Directions for this task → Write out the complete material exactly as it stands.

Given information →
──────────────────────────────

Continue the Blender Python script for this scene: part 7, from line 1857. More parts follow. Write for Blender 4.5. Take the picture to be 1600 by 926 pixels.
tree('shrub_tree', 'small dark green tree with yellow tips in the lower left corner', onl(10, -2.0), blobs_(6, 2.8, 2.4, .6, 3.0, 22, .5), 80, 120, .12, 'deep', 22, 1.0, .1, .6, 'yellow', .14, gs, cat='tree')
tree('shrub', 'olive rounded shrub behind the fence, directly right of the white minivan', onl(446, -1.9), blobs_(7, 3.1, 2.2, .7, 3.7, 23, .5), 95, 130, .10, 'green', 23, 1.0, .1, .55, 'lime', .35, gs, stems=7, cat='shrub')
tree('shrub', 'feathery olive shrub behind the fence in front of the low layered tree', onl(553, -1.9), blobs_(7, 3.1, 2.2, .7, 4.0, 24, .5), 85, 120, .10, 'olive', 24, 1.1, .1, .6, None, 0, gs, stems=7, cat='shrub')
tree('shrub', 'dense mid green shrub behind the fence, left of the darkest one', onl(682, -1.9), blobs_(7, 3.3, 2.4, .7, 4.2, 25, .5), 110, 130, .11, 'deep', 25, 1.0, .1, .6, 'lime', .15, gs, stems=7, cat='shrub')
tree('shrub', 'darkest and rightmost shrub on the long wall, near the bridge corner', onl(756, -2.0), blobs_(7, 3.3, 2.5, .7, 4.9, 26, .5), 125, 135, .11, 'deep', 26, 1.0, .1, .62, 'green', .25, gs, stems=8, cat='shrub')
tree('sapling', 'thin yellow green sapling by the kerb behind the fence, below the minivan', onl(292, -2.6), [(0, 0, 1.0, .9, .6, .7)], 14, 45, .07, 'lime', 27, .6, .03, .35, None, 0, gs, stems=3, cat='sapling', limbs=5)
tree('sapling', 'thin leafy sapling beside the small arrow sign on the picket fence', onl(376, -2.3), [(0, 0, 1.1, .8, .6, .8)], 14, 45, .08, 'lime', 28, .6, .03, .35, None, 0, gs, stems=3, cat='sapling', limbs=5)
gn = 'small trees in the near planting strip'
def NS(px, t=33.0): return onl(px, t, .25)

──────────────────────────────

Result of the exercise →
Continue the Blender Python script for this scene: part 7, from line 1857. More parts follow. Write for Blender 4.5. Take the picture to be 1600 by 926 pixels.
tree('shrub_tree', 'small dark green tree with yellow tips in the lower left corner', onl(10, -2.0), blobs_(6, 2.8, 2.4, .6, 3.0, 22, .5), 80, 120, .12, 'deep', 22, 1.0, .1, .6, 'yellow', .14, gs, cat='tree')
tree('shrub', 'olive rounded shrub behind the fence, directly right of the white minivan', onl(446, -1.9), blobs_(7, 3.1, 2.2, .7, 3.7, 23, .5), 95, 130, .10, 'green', 23, 1.0, .1, .55, 'lime', .35, gs, stems=7, cat='shrub')
tree('shrub', 'feathery olive shrub behind the fence in front of the low layered tree', onl(553, -1.9), blobs_(7, 3.1, 2.2, .7, 4.0, 24, .5), 85, 120, .10, 'olive', 24, 1.1, .1, .6, None, 0, gs, stems=7, cat='shrub')
tree('shrub', 'dense mid green shrub behind the fence, left of the darkest one', onl(682, -1.9), blobs_(7, 3.3, 2.4, .7, 4.2, 25, .5), 110, 130, .11, 'deep', 25, 1.0, .1, .6, 'lime', .15, gs, stems=7, cat='shrub')
tree('shrub', 'darkest and rightmost shrub on the long wall, near the bridge corner', onl(756, -2.0), blobs_(7, 3.3, 2.5, .7, 4.9, 26, .5), 125, 135, .11, 'deep', 26, 1.0, .1, .62, 'green', .25, gs, stems=8, cat='shrub')
tree('sapling', 'thin yellow green sapling by the kerb behind the fence, below the minivan', onl(292, -2.6), [(0, 0, 1.0, .9, .6, .7)], 14, 45, .07, 'lime', 27, .6, .03, .35, None, 0, gs, stems=3, cat='sapling', limbs=5)
tree('sapling', 'thin leafy sapling beside the small arrow sign on the picket fence', onl(376, -2.3), [(0, 0, 1.1, .8, .6, .8)], 14, 45, .08, 'lime', 28, .6, .03, .35, None, 0, gs, stems=3, cat='sapling', limbs=5)
gn = 'small trees in the near planting strip'
def NS(px, t=33.0): return onl(px, t, .25)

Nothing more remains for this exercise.